The Government’s effort got an unprecedented boost from the willingness of Joseph Valachi, a member of the “family” of commission member Vito Genovese of New York, to testify about the internal structure and activities of the crime syndicate, a development described by Attorney General Kennedy as “the greatest intelligence breakthrough” in the history of the Federal program against organized crime. While it was not until August 1963 that Valachi’s identity as a Federal witness became public, the surveillance transcripts disclose that syndicate leaders were aware as early as the spring of 1963 that Valachi was cooperating with the Justice Department. The transcripts disclose that the discovery that Valachi had become a Federal informant aroused widespread suspicion and fear over the possibility of other leaks and informants within the upper echelons of the syndicate. The televised Senate testimony by Valachi led to considerable doubt by syndicate leaders in other parts of the country as to the security of commission proceedings, with Genovese rapidly losing influence as a result of Valachi’s actions.

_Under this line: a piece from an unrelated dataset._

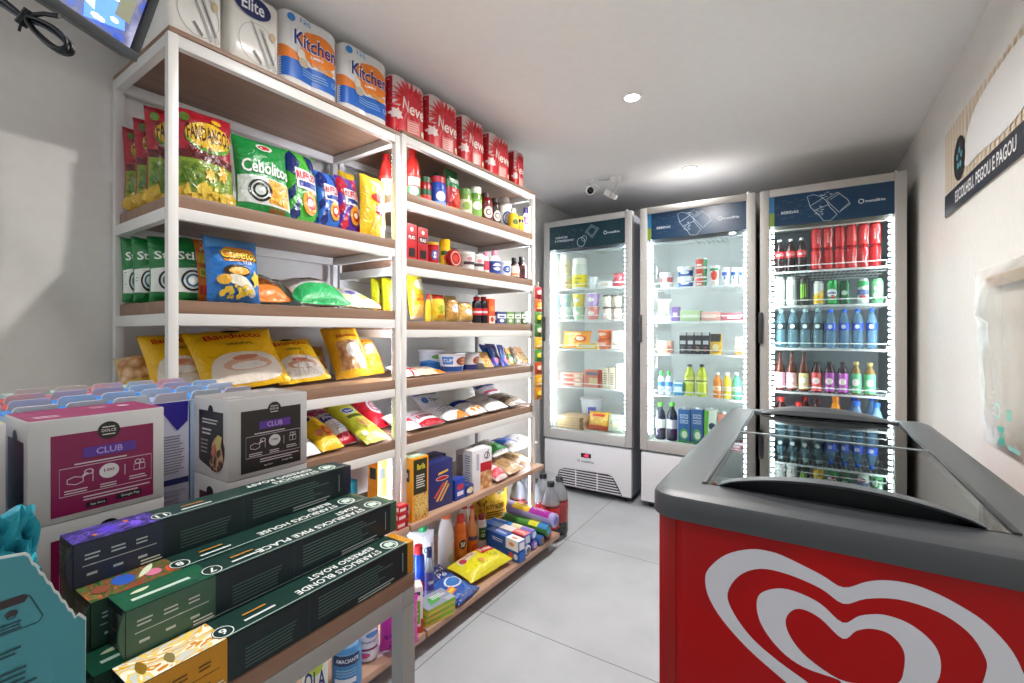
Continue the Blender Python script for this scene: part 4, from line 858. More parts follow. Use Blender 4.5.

The greatest source of internal disruption within the commission related to the discovery in early 1963 of a secret plan by commission member Joseph Bonanno to assassinate fellow members Carlo Gambino and Thomas Lucchese. Bonanno’s assassination plan, aimed at an eventual takeover of the commission leadership, was discovered after one of the gunmen Bonanno had enlisted, Joseph Columbo, informed on him to the commission. The Bonanno conspiracy, an unheard-of violation of commission rules, led to a long series of acrimonious deliberations that lasted until early 1964. Bonanno refused to submit to the judgment of the commission, and his colleagues were sharply divided over how to deal with his betrayal, Gambino recommending that Bonanno be handled with caution, and Giancana urging that he be murdered.